The above description with reference to the Figures illustrates the invention rather than limiting it. In this regard, a few remarks are made below. FIGS. 2A–3B illustrate examples of embodiments of the invention. The filament used is a tungsten filament obtained by coiling of a tungsten wire. Obviously, other materials may be used for manufacturing such a filament, provided that these materials emit light when an electric current passes through them.

In FIGS. 2A and 2B, the filament shown has several portions with substantially equivalent lengths, disposed in two planes. It is obviously possible, without departing from the spirit of the invention, to use filaments having different configurations, for example filaments comprising a different number of portions, for example a single portion, or lengths of portions different from one portion to another.

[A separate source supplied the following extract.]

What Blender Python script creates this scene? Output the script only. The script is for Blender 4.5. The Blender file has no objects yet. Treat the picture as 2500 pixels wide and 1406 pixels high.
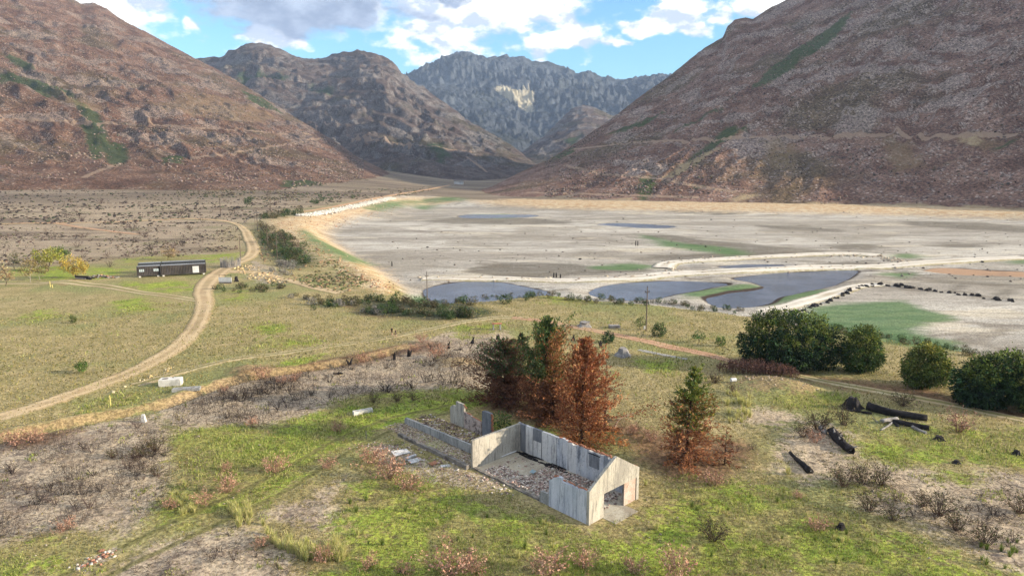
import bpy, math, random
import numpy as np
from mathutils import Vector, Matrix, noise as mnoise

random.seed(7)
rng = np.random.default_rng(7)
scene = bpy.context.scene
COL = scene.collection

# ------------------------------------------------------------------ camera
FPX, CX, CY, CAMZ = 1700.0, 1250.0, 703.0, 33.0      # the photograph is 2500 px wide
PITCH = math.atan((703 - 400) / FPX)
cam_data = bpy.data.cameras.new('camera')
cam_data.sensor_width = 36.0
cam_data.lens = FPX / 2500 * 36.0
cam_data.clip_start = 0.5
cam_data.clip_end = 40000
cam = bpy.data.objects.new('camera', cam_data)
cam.location = (0, 0, CAMZ)
cam.rotation_euler = (math.pi / 2 - PITCH, 0, 0)
COL.objects.link(cam)
scene.camera = cam

# ------------------------------------------------------------------ view
scene.view_settings.view_transform = 'Standard'
scene.view_settings.look = 'None'
scene.view_settings.gamma = 1.0
scene.view_settings.exposure = 1.30
scene.view_settings.use_curve_mapping = False
scene.cycles.use_denoising = True
scene.cycles.use_adaptive_sampling = True
scene.cycles.adaptive_threshold = .02
scene.cycles.max_bounces = 5
scene.cycles.diffuse_bounces = 2
scene.cycles.glossy_bounces = 2
scene.cycles.transmission_bounces = 2
scene.cycles.transparent_max_bounces = 6
scene.cycles.volume_bounces = 0
scene.cycles.caustics_reflective = False
scene.cycles.caustics_refractive = False

# ------------------------------------------------------------------ node helper
class NT:
    def __init__(s, tree):
        s.t = tree
        s.t.nodes.clear()
    def n(s, typ, **kw):
        nd = s.t.nodes.new(typ)
        for k, v in kw.items():
            setattr(nd, k, v)
        return nd
    def put(s, sock, v):
        if v is None:
            return
        if isinstance(v, bpy.types.NodeSocket):
            s.t.links.new(v, sock)
        else:
            if sock.type == 'RGBA' and len(v) == 3:
                v = (*v, 1)
            sock.default_value = v
    def m(s, op, a, b=None, c=None, clamp=False):
        nd = s.n('ShaderNodeMath', operation=op)
        nd.use_clamp = clamp
        s.put(nd.inputs[0], a); s.put(nd.inputs[1], b); s.put(nd.inputs[2], c)
        return nd.outputs[0]
    def v(s, op, a, b=None):
        nd = s.n('ShaderNodeVectorMath', operation=op)
        s.put(nd.inputs[0], a); s.put(nd.inputs[1], b)
        return nd.outputs['Value'] if op in ('DOT_PRODUCT', 'LENGTH') else nd.outputs[0]
    def noise(s, vec, scale, detail=4, rough=.55, dist=0.0):
        nd = s.n('ShaderNodeTexNoise')
        s.put(nd.inputs['Vector'], vec); s.put(nd.inputs['Scale'], scale)
        s.put(nd.inputs['Detail'], detail); s.put(nd.inputs['Roughness'], rough); s.put(nd.inputs['Distortion'], dist)
        return nd.outputs['Fac']
    def vor(s, vec, scale, feature='F1', rnd=1.0, out='Distance'):
        nd = s.n('ShaderNodeTexVoronoi', feature=feature)
        s.put(nd.inputs['Vector'], vec); s.put(nd.inputs['Scale'], scale); s.put(nd.inputs['Randomness'], rnd)
        return nd.outputs[out]
    def mix(s, f, a, b, mode='MIX'):
        nd = s.n('ShaderNodeMix', data_type='RGBA', blend_type=mode)
        s.put(nd.inputs[0], f); s.put(nd.inputs[6], a); s.put(nd.inputs[7], b)
        return nd.outputs[2]
    def sm(s, x, lo, hi, a=0.0, b=1.0, smooth=True):
        nd = s.n('ShaderNodeMapRange')
        nd.interpolation_type = 'SMOOTHSTEP' if smooth else 'LINEAR'
        s.put(nd.inputs[0], x); s.put(nd.inputs[1], lo); s.put(nd.inputs[2], hi); s.put(nd.inputs[3], a); s.put(nd.inputs[4], b)
        return nd.outputs[0]
    def xyz(s, vec):
        nd = s.n('ShaderNodeSeparateXYZ'); s.put(nd.inputs[0], vec)
        return nd.outputs
    def comb(s, x, y, z):
        nd = s.n('ShaderNodeCombineXYZ')
        s.put(nd.inputs[0], x); s.put(nd.inputs[1], y); s.put(nd.inputs[2], z)
        return nd.outputs[0]
    def attr(s, name):
        nd = s.n('ShaderNodeAttribute'); nd.attribute_name = name
        return nd
    def rgb(s, col):
        nd = s.n('ShaderNodeSeparateColor'); s.put(nd.inputs[0], col)
        return nd.outputs
    def bump(s, h, strength=.5, dist=.1, normal=None):
        nd = s.n('ShaderNodeBump')
        s.put(nd.inputs['Strength'], strength); s.put(nd.inputs['Distance'], dist); s.put(nd.inputs['Height'], h)
        if normal is not None: s.put(nd.inputs['Normal'], normal)
        return nd.outputs[0]

def lin(r, g, b, k=1.0):
    f = lambda c: (c / 255 / 12.92 if c / 255 <= .04045 else ((c / 255 + .055) / 1.055) ** 2.4) * k
    return (f(r), f(g), f(b))
ALB = 0.74                                            # picture value of a sunlit surface -> base colour
def alb(r, g, b, k=1.0):
    return lin(r, g, b, ALB * k)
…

FIGS. 2A–3B illustrate a filament assembly connected to two metal supply rods where each rod has a hook. The invention also applies to filament assembly connected to a different number of metal supply rod hooks, notably a filament assembly having one end is welded to a metal rod and the other end is attached to another metal supply rod by an attachment system like the one described in the invention.

While the embodiments of the invention disclosed herein are presently considered to be preferred, various changes and modifications can be made without departing from the spirit and scope of the invention. The scope of the invention is indicated in the appended claims, and all changes that come within the meaning and range of equivalents are intended to be embraced therein.